Wednesday - January 18, 2012
Better Than Bacon



With Wiki and so many other places shut down today, I’m kind of left to my own devices. So I went shopping and did a scrapple taste test shootout for lunch. Then I looked some stuff up on the net, and that caused this post to be created.
To my complete amazement, scrapple is not a universal American food. The king of all conglomerated pork products is really only available here in the mid-Atlantic states and their close neighbors. News to me. So if you don’t know, scrapple is a mix of flour, spices, and everything that’s left over on the pig once the butcher has done his duty. Everything except the squeal, and that’s what scrapple is all about. Back in the day scrapple was invented by German immigrants in the Pennsylvania Dutch area. It’s scrapings, boiled up with flour to form a mush. If you’re English, think pudding. Europeans - think pork polenta. It doesn’t go in a skin like a sausage, it gets molded into blocks and frozen. Then you get some, thaw it, and take 1/2” slices and fry them. And a good scrapple is the best thing in the world for breakfast with eggs. The problem is finding a good scrapple.
Scrapple is typically made of hog offal, such as the head, heart, liver, and other scraps, which are boiled with any bones attached (often the entire head), to make a broth. Once cooked, bones and fat are discarded, the meat is reserved, and (dry) cornmeal is boiled in the broth to make a mush. The meat, finely minced, is returned, and seasonings, typically sage, thyme, savory, and others are added. The mush is cast into loaves, and allowed to cool thoroughly until gelled. The proportions and seasoning are very much a matter of the region and the cook’s taste.
My grocery store carries the Parks brand once in a blue moon, but the Wal-mart next door seems to be stocking both the Rapa and the Habbersett brands, both for about $2.89 per 1lb package. I had scrapple all the time as a child, so I had a clear memory of how it should taste. I tried the Parks product a couple years ago. Epic. Fail. I can’t give you any details, but it was just wrong. It wasn’t spoiled, but it tasted so bad to me that I threw the rest of it away.
I got a loaf of Habbersett’s last week, and it was perfection. Scrapple is heavily spiced stuff, so if you find you need to add salt and pepper to yours to give it some flavor you’ve got the wrong scrapple.
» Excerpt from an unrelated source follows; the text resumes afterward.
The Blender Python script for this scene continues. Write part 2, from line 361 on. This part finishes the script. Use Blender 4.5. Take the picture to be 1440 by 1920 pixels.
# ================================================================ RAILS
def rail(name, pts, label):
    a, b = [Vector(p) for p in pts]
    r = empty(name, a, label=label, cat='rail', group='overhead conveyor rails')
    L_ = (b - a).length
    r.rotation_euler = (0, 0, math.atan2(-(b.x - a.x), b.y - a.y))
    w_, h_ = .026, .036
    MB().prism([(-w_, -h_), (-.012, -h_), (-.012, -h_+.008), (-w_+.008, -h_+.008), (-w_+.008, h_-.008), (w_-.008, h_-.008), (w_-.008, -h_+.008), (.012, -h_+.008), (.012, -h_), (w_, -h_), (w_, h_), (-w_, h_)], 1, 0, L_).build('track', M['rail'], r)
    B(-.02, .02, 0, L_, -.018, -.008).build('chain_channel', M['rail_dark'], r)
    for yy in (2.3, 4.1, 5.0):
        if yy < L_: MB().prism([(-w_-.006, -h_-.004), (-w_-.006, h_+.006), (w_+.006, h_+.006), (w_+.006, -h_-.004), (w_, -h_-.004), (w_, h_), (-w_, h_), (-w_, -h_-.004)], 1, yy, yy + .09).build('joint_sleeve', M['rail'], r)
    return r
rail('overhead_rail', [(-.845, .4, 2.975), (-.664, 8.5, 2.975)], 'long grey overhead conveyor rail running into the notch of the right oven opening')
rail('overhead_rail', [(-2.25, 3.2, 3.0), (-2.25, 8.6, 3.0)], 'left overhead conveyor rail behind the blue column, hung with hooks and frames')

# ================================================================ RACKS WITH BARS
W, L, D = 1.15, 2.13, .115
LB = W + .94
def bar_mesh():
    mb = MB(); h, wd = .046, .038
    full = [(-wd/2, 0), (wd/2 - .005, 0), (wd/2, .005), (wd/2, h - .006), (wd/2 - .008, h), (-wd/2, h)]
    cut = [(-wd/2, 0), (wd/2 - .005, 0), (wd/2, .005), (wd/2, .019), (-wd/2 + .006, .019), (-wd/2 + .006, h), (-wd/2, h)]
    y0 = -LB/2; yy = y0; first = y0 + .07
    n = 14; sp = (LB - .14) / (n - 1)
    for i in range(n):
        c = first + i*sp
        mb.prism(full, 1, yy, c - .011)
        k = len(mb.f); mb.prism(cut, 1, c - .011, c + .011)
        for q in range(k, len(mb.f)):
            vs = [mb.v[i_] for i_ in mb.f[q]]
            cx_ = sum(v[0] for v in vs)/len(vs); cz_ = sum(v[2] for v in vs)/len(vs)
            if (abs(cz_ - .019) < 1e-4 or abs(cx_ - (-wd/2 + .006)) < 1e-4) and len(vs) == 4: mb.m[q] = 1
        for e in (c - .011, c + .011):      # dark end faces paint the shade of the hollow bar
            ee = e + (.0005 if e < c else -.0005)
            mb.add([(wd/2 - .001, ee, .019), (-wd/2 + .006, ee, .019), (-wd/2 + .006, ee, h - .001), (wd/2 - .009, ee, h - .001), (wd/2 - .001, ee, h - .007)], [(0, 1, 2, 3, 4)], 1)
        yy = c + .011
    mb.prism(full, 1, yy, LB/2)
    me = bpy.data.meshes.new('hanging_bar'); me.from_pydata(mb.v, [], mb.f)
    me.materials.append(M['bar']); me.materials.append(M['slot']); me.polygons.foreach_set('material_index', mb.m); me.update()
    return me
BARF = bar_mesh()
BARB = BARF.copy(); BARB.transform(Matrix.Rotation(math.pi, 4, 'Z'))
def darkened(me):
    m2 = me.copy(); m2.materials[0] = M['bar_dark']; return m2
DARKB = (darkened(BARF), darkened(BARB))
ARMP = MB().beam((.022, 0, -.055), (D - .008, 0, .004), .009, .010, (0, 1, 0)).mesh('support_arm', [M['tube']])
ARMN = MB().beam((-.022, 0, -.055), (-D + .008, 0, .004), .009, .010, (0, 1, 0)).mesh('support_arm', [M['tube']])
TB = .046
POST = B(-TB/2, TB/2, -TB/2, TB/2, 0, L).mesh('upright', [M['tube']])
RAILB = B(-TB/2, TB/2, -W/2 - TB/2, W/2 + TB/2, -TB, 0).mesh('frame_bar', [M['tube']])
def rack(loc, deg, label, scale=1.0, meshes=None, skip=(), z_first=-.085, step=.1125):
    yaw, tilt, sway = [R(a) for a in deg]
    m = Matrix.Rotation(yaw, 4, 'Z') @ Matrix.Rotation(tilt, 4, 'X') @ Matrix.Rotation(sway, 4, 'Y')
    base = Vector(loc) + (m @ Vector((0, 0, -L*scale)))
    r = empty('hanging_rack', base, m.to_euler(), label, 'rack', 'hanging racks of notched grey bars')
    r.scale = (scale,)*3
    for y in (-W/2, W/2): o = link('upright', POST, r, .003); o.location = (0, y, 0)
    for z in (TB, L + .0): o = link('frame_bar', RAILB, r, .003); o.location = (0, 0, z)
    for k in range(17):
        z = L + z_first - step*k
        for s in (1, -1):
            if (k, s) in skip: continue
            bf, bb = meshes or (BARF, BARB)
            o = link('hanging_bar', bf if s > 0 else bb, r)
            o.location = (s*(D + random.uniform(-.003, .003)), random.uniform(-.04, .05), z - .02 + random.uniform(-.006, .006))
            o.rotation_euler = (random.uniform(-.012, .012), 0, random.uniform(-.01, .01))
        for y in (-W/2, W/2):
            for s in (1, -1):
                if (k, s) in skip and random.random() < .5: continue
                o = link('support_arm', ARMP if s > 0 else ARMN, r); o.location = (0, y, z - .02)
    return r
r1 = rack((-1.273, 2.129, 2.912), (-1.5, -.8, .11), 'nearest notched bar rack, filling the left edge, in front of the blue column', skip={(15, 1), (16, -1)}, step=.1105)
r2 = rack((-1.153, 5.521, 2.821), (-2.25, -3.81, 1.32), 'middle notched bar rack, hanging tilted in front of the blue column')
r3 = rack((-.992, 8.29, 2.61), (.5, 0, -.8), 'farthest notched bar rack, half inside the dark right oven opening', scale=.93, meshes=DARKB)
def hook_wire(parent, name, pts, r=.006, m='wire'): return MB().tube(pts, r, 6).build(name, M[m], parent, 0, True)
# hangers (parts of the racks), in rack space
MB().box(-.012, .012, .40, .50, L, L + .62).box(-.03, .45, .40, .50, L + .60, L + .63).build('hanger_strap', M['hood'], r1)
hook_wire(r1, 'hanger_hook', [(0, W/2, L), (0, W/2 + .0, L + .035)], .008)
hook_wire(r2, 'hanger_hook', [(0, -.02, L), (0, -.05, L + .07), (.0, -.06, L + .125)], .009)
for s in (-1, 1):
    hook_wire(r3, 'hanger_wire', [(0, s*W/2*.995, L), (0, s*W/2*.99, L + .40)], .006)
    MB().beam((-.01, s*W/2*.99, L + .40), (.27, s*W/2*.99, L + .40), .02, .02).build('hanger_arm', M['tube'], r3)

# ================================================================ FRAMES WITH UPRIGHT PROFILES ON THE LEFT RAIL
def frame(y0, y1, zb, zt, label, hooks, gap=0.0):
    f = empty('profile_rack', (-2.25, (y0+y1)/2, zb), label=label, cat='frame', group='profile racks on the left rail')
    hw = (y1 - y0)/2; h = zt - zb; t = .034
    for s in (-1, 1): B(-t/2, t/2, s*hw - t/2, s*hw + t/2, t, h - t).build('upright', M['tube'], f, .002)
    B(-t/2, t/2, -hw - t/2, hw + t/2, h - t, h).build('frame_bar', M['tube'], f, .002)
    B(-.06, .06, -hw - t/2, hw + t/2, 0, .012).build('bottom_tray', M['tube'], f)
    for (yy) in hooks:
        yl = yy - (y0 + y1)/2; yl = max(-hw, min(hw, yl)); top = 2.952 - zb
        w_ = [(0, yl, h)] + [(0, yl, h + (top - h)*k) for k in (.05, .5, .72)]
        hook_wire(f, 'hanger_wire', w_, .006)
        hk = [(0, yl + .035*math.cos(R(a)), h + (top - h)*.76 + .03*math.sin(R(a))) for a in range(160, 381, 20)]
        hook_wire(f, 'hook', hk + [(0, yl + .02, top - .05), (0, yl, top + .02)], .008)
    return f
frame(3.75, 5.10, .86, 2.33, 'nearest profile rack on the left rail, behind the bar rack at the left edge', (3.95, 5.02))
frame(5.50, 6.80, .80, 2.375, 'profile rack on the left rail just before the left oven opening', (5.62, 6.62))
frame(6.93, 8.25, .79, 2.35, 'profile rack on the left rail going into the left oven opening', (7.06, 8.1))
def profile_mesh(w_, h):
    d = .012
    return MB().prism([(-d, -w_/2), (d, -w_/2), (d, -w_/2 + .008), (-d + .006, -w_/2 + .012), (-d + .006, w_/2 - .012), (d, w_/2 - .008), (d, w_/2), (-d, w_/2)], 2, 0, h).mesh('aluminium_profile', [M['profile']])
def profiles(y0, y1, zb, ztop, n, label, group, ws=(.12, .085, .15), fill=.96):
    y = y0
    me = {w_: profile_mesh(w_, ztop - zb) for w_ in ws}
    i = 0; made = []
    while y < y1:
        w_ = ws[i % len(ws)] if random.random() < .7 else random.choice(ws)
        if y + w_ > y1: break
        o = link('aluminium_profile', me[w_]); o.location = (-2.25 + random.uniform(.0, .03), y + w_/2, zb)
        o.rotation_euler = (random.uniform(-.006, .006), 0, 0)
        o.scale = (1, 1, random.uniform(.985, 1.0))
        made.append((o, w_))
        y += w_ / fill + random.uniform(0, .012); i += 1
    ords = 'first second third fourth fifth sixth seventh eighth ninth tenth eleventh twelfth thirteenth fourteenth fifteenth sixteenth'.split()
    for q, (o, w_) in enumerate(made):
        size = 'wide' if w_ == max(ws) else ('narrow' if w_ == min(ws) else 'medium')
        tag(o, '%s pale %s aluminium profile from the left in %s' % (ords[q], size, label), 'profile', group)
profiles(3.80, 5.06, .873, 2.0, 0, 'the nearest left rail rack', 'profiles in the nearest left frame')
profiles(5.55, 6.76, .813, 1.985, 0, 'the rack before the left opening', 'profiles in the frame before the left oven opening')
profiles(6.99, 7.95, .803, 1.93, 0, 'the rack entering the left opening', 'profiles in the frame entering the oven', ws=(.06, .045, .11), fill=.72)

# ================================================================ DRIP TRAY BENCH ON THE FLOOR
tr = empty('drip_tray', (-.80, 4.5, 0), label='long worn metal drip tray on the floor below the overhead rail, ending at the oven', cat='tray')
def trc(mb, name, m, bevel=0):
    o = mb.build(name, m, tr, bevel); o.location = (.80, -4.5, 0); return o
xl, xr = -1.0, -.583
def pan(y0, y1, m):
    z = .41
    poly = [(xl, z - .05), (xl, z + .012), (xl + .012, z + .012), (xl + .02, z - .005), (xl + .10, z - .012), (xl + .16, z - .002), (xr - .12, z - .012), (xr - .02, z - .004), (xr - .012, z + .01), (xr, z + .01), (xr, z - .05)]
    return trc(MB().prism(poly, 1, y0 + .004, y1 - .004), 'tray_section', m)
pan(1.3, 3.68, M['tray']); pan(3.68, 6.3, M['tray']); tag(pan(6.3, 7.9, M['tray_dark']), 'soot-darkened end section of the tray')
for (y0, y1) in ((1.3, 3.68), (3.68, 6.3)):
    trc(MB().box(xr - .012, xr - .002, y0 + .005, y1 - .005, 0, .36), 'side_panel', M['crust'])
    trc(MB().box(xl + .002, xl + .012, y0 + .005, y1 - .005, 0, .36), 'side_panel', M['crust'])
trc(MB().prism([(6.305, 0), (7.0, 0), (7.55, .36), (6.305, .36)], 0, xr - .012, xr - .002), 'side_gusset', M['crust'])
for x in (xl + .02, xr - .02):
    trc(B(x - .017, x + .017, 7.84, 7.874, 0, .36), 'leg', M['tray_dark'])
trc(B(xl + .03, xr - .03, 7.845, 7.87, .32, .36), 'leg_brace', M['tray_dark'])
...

The Habbersett scrapple is loaded with black pepper. Loaded. It also has a light, meaty taste that let’s you know you are enjoying some kind of fried pork product. Habbersett’s is a genuine Penn Dutch product, made right over yonder down across the Delaware River in Amish country.
This week I tried the Rapa product. I hear that the Rapa company is owned by the Jones Farm sausage company. Jones Farm does a great job with their breakfast sausages, and they have their own brand of scrapple which I don’t think I’ve ever tried. I ate half the brick of Rapa yesterday, and I had the other half for lunch today, just to be sure. Not the winner. Sorry Rapa minions. It may be the ingredients. Rapa scrapple is much higher in Vitamin A and iron than Habbersett, being made from (pork stock, pork livers, pork fat, pork snouts, corn meal, pork hearts, wheat flour, salt, and spices) rather than (pork stock, pork, pork skins, corn meal, wheat flour, pork hearts, pork livers, pork tongues, salt, and spices), but it has a duskier, duller flavor. Perhaps this is because of the over abundance of liver, perhaps it’s because of the under use of spices. But it isn’t piquant; it doesn’t sparkle on your taste buds.
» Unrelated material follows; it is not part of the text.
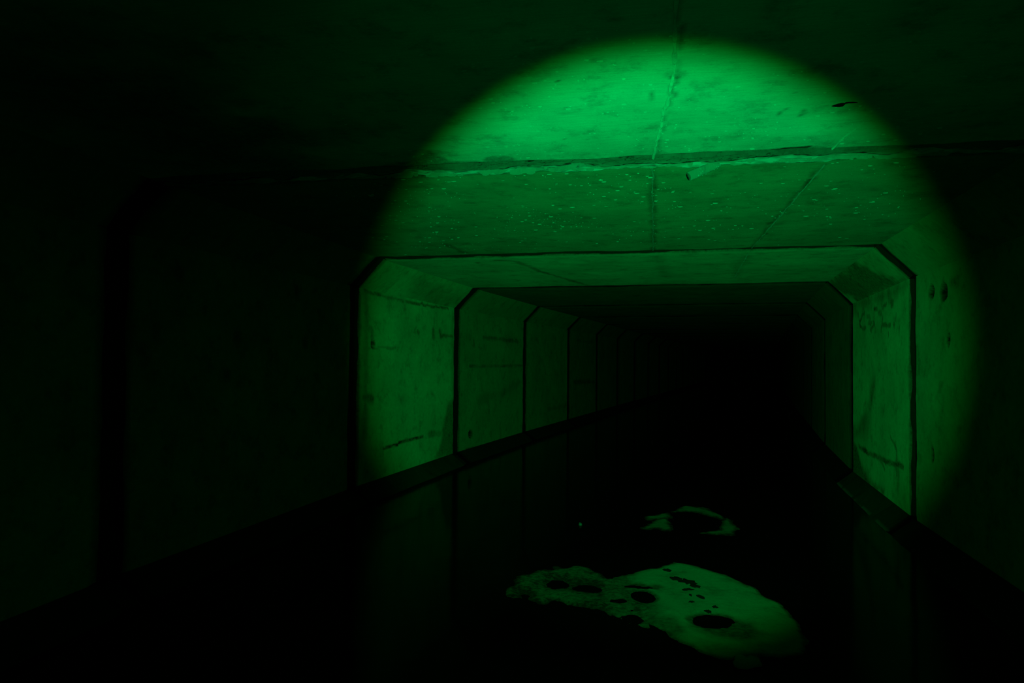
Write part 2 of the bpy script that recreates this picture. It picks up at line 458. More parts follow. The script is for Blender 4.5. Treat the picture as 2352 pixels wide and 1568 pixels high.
def features(key, T, V, L):
    """stain-and-shade and pit-depth maps from the FEATURES list, on arrays of (fraction along, metres across)"""
    stain_shade = np.zeros(T.shape); pit = np.zeros(T.shape)
    u = T * L
    wx = u + 0.016 * fbm(u * 14, V * 14, 3); wy = V + 0.016 * fbm(u * 14, V * 14, 9)
    k = sqrt(2) * CH if key[0] in 'lr' else 1.0
    vs = V * k; wys = vs + (wy - V)
    for f in FEATURES.get(key, ()):
        kind, pts = f[0], [(a * L, c * k) for a, c in f[1]]
        if kind == 'line':
            wd, s = f[2] * (1 + .7 * fbm(u * 7, V * 7, 41)), f[3] * (1 + .6 * fbm(u * 5 + 7, V * 5, 43))
            w0 = f[2]
            if len(pts) < 2: pts = pts * 2
            d = np.full(T.shape, 9.0)
            for p, q in zip(pts[:-1], pts[1:]):
                d = np.minimum(d, seg_dist(wx, wys, *p, *q))
            stain_shade = np.maximum(stain_shade, s * (1 - smooth(wd * (0.45 if w0 < .045 else .02), wd * 1.15, d)))
        elif kind == 'poly':
            if len(pts) < 3: continue
            d = poly_sd(wx, wys, pts)
            stain_shade = np.maximum(stain_shade, f[3] * smooth(-f[2] * 0.8, f[2] * 0.8, d + f[2] * .8 * fbm(u * 9, V * 9, 47)))
        elif kind == 'spot':
            p = pts[0]
            d = np.hypot((wx - p[0]) / f[2], (wys - p[1]) / f[3])
            stain_shade = np.maximum(stain_shade, f[4] * (1 - smooth(0.6, 1.3, d)))
        elif kind == 'pit':
            p = pts[0]
            d = np.hypot((u - p[0]) / f[2], (vs - p[1]) / f[3]) + 0.25 * fbm(u * 30, vs * 30, 5)
            pit = np.maximum(pit, f[4] * (1 - smooth(0.55, 1.0, d)))
            stain_shade = np.maximum(stain_shade, 1.0 * (1 - smooth(0.75, 1.05, d)))  # pit coloured dark inside to deepen its shade
    return stain_shade, pit

# the cross-section pieces: (s0, z0) -> (s1, z1) and the outward direction
BH_W, BH_H = 0.14, 0.11      # lower haunch above the water
r2 = 1 / sqrt(2)
PIECES = {
    'ceiling': ((-(HW - CH), H), (HW - CH, H), (0, 1), 'c'),
    'wall_left': ((-HW, BH_H), (-HW, H - CH), (-1, 0), 'L'),
    'wall_right': ((HW, BH_H), (HW, H - CH), (1, 0), 'R'),
    'upper_left': ((-(HW - CH), H), (-HW, H - CH), (-r2, r2), 'l'),
    'upper_right': ((HW - CH, H), (HW, H - CH), (r2, r2), 'r'),
    'lower_left': ((-(HW - BH_W - 0.09), -0.07), (-HW, BH_H), (-r2, -r2), 'a'),
    'lower_right': ((HW - BH_W - 0.09, -0.07), (HW, BH_H), (r2, -r2), 'b'),
}

def panel(name, parent, k, piece, du, tone, mat, depth=0.12, end_stain=0.9, rough=1.0):
    (s0, z0), (s1, z1), (ns, nz), sk = PIECES[piece]
    L = unit_len(k)
    span = math.hypot(s1 - s0, z1 - z0)
    nu = max(4, int((L - 2 * GAP) / du)); nv = max(3, int(span / du))
    t = np.linspace(GAP / L, 1 - GAP / L, nu); w = np.linspace(0, 1, nv)
    T, Wv = np.meshgrid(t, w, indexing='ij')
    S = s0 + (s1 - s0) * Wv; Z = z0 + (z1 - z0) * Wv
    V = S if sk == 'c' else (Wv if sk in 'lr' else Z)
    U = T * L
    seed = (k * 31 + ord(sk)) % 997
    st, pit = features((sk, k), T, V, L)
    C = Wv * span
    off = pit + rough * (0.005 * fbm(U * 2.2, C * 2.2, seed) + 0.0016 * fbm(U * 14, C * 5, seed + 5))
    off = off * smooth(0.0, 0.05, np.minimum(C, span - C)) - pit * 0
    # worn arrises at both ends of the unit
    e = np.minimum(U - GAP, L - GAP - U)
    chip = np.clip(0.5 + 1.2 * fbm(C * 6 + 3, U * 0 + (U > L / 2) * 9.0, seed + 2), 0, 1)
    off = off + (0.006 + 0.012 * chip) * (1 - smooth(0.0, 0.012 + 0.02 * chip, e))
    if k == -1 and sk == 'c': end_stain = .35
    st = np.maximum(st, end_stain * 0.8 * (1 - smooth(0.004, 0.015 + 0.03 * chip, e)))
    # ends wander a little along the tunnel
    T2 = T + (0.008 * fbm(C * 5, U * 0 + 2.0, seed + 8) / L) * (1 - smooth(0, 0.05, e))
    S2 = S + ns * off; Z2 = Z + nz * off
    P = unit_pt(k, T2, S2)
    inner = np.concatenate([P, Z2[..., None]], -1).reshape(-1, 3)
    bd = boundary(nu, nv)
    S3 = S + ns * depth; Z3 = Z + nz * depth
    P3 = np.concatenate([unit_pt(k, T, S3), Z3[..., None]], -1).reshape(-1, 3)[bd]
    nb = len(bd)
    e0 = len(inner); n0 = e0 + nb            # the arris has its own vertices so that it stays sharp
    flip = piece in ('wall_right', 'upper_right', 'lower_left')
    faces = grid_faces(nu, nv, flip=not flip)
    skirt = [[e0 + i, e0 + (i + 1) % nb, n0 + (i + 1) % nb, n0 + i] for i in range(nb)]
    if flip: skirt = [f[::-1] for f in skirt]
    back = [n0 + i for i in range(nb)]
    if not flip: back = back[::-1]
    verts = np.concatenate([inner, inner[bd], P3])
    uv = np.stack([(U + k * 2.6).ravel(), C.ravel()], -1)
    uv = np.concatenate([uv, uv[bd], uv[bd] + 0.1])
    stain_shade = np.concatenate([st.ravel(), np.full(2 * nb, 1.0)])
    lime = np.zeros(len(verts))
    if sk == 'b' and k in (1, 2):
        lime[:e0] = (.10 * (1 - smooth(.004, .012, abs(Z - .004))) * smooth(-.2, .2, fbm(U * 6, C * 6, 61))).ravel()
    ob = build(name, verts, faces + skirt + [back], mat, parent, uv,
               {'stain_shade': stain_shade, 'tone': tone, 'pale': lime})
    return ob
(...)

The Hatfield company also makes scrapple, although I’ve never seen any. And if I go visit the in-laws out in PA and give them a heads-up, they say they can get some locally made scrapple that beats all the store brands hands down. That’s a challenge I’d like to take up, and I’ll be there with my brick of Habbersett’s, ready to fry.
And yes, with fried or scrambled eggs and toast, it is better than bacon. For lunch, a SLT beats a BLT every time. But bacon is more widely useful, and has it’s own great taste.

More scrapple links:
http://madashellliberal.blogspot.com/2009/05/ode-to-scrapple.html
http://davescupboard.blogspot.com/2008/08/in-praise-of-scrapple.html
PS - a bit of searching has shown me that I can pick up the Hatfield brand down in Flemington, and that it costs a third less than what the others cost. Meat product, $1.79 per pound. Some reviews say it’s pretty terrible though.
PPS - Dave says Jones Farm owns Habbersett too. Perish the thought!